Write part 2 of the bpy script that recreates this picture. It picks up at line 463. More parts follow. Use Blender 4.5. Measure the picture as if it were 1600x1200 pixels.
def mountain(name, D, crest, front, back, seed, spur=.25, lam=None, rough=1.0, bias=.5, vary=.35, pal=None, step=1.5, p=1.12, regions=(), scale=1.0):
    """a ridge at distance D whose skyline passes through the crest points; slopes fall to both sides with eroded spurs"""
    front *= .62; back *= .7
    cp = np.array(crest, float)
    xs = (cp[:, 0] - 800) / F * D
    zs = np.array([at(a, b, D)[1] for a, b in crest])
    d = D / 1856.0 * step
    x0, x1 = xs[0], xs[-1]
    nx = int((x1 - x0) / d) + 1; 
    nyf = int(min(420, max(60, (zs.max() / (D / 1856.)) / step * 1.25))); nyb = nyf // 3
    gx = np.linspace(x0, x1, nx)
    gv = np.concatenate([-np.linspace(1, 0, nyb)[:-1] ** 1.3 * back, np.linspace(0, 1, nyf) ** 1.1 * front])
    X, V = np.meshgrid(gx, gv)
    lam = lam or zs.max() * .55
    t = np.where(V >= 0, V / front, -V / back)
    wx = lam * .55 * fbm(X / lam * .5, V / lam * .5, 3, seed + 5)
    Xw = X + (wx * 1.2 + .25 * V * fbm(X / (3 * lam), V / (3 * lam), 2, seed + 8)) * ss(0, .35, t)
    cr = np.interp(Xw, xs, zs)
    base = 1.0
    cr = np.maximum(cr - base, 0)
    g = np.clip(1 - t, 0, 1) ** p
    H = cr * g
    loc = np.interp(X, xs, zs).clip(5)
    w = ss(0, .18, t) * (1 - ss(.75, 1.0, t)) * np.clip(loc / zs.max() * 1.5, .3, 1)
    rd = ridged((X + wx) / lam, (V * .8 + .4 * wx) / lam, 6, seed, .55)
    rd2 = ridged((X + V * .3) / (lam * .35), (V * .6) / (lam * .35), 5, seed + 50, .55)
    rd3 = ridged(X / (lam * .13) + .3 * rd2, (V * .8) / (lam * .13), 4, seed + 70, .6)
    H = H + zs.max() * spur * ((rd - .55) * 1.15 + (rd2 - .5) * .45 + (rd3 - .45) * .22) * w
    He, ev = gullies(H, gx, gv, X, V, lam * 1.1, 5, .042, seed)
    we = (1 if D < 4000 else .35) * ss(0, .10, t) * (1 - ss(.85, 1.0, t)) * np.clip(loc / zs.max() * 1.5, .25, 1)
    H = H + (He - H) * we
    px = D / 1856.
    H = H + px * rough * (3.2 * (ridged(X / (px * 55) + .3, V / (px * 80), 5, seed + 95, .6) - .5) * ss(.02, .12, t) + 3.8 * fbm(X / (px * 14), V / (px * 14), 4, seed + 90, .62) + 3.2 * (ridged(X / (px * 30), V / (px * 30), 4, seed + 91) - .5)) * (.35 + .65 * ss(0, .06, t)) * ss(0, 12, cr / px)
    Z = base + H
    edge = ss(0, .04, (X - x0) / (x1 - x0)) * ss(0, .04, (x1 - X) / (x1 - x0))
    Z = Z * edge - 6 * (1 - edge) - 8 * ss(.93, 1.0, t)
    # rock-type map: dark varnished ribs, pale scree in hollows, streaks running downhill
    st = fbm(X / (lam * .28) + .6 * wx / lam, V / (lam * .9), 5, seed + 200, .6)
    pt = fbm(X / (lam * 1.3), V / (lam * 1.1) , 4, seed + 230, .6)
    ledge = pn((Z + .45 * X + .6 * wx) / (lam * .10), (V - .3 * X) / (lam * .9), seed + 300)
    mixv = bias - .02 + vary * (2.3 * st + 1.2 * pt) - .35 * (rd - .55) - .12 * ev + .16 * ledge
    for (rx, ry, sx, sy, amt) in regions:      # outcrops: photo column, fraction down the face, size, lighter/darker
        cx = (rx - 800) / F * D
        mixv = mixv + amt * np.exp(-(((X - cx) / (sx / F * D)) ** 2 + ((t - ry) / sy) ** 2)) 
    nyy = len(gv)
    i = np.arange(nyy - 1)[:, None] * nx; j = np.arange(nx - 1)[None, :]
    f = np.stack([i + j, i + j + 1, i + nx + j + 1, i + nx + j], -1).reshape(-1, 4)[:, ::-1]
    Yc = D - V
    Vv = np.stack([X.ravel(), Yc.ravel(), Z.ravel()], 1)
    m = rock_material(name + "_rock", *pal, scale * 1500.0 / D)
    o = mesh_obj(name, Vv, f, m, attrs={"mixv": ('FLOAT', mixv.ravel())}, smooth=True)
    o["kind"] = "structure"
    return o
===
Written exercise:
Transcribe the material above in its entirety. Match it exactly.

Answer to this task:
Write part 2 of the bpy script that recreates this picture. It picks up at line 463. More parts follow. Use Blender 4.5. Measure the picture as if it were 1600x1200 pixels.
def mountain(name, D, crest, front, back, seed, spur=.25, lam=None, rough=1.0, bias=.5, vary=.35, pal=None, step=1.5, p=1.12, regions=(), scale=1.0):
    """a ridge at distance D whose skyline passes through the crest points; slopes fall to both sides with eroded spurs"""
    front *= .62; back *= .7
    cp = np.array(crest, float)
    xs = (cp[:, 0] - 800) / F * D
    zs = np.array([at(a, b, D)[1] for a, b in crest])
    d = D / 1856.0 * step
    x0, x1 = xs[0], xs[-1]
    nx = int((x1 - x0) / d) + 1; 
    nyf = int(min(420, max(60, (zs.max() / (D / 1856.)) / step * 1.25))); nyb = nyf // 3
    gx = np.linspace(x0, x1, nx)
    gv = np.concatenate([-np.linspace(1, 0, nyb)[:-1] ** 1.3 * back, np.linspace(0, 1, nyf) ** 1.1 * front])
    X, V = np.meshgrid(gx, gv)
    lam = lam or zs.max() * .55
    t = np.where(V >= 0, V / front, -V / back)
    wx = lam * .55 * fbm(X / lam * .5, V / lam * .5, 3, seed + 5)
    Xw = X + (wx * 1.2 + .25 * V * fbm(X / (3 * lam), V / (3 * lam), 2, seed + 8)) * ss(0, .35, t)
    cr = np.interp(Xw, xs, zs)
    base = 1.0
    cr = np.maximum(cr - base, 0)
    g = np.clip(1 - t, 0, 1) ** p
    H = cr * g
    loc = np.interp(X, xs, zs).clip(5)
    w = ss(0, .18, t) * (1 - ss(.75, 1.0, t)) * np.clip(loc / zs.max() * 1.5, .3, 1)
    rd = ridged((X + wx) / lam, (V * .8 + .4 * wx) / lam, 6, seed, .55)
    rd2 = ridged((X + V * .3) / (lam * .35), (V * .6) / (lam * .35), 5, seed + 50, .55)
    rd3 = ridged(X / (lam * .13) + .3 * rd2, (V * .8) / (lam * .13), 4, seed + 70, .6)
    H = H + zs.max() * spur * ((rd - .55) * 1.15 + (rd2 - .5) * .45 + (rd3 - .45) * .22) * w
    He, ev = gullies(H, gx, gv, X, V, lam * 1.1, 5, .042, seed)
    we = (1 if D < 4000 else .35) * ss(0, .10, t) * (1 - ss(.85, 1.0, t)) * np.clip(loc / zs.max() * 1.5, .25, 1)
    H = H + (He - H) * we
    px = D / 1856.
    H = H + px * rough * (3.2 * (ridged(X / (px * 55) + .3, V / (px * 80), 5, seed + 95, .6) - .5) * ss(.02, .12, t) + 3.8 * fbm(X / (px * 14), V / (px * 14), 4, seed + 90, .62) + 3.2 * (ridged(X / (px * 30), V / (px * 30), 4, seed + 91) - .5)) * (.35 + .65 * ss(0, .06, t)) * ss(0, 12, cr / px)
    Z = base + H
    edge = ss(0, .04, (X - x0) / (x1 - x0)) * ss(0, .04, (x1 - X) / (x1 - x0))
    Z = Z * edge - 6 * (1 - edge) - 8 * ss(.93, 1.0, t)
    # rock-type map: dark varnished ribs, pale scree in hollows, streaks running downhill
    st = fbm(X / (lam * .28) + .6 * wx / lam, V / (lam * .9), 5, seed + 200, .6)
    pt = fbm(X / (lam * 1.3), V / (lam * 1.1) , 4, seed + 230, .6)
    ledge = pn((Z + .45 * X + .6 * wx) / (lam * .10), (V - .3 * X) / (lam * .9), seed + 300)
    mixv = bias - .02 + vary * (2.3 * st + 1.2 * pt) - .35 * (rd - .55) - .12 * ev + .16 * ledge
    for (rx, ry, sx, sy, amt) in regions:      # outcrops: photo column, fraction down the face, size, lighter/darker
        cx = (rx - 800) / F * D
        mixv = mixv + amt * np.exp(-(((X - cx) / (sx / F * D)) ** 2 + ((t - ry) / sy) ** 2)) 
    nyy = len(gv)
    i = np.arange(nyy - 1)[:, None] * nx; j = np.arange(nx - 1)[None, :]
    f = np.stack([i + j, i + j + 1, i + nx + j + 1, i + nx + j], -1).reshape(-1, 4)[:, ::-1]
    Yc = D - V
    Vv = np.stack([X.ravel(), Yc.ravel(), Z.ravel()], 1)
    m = rock_material(name + "_rock", *pal, scale * 1500.0 / D)
    o = mesh_obj(name, Vv, f, m, attrs={"mixv": ('FLOAT', mixv.ravel())}, smooth=True)
    o["kind"] = "structure"
    return o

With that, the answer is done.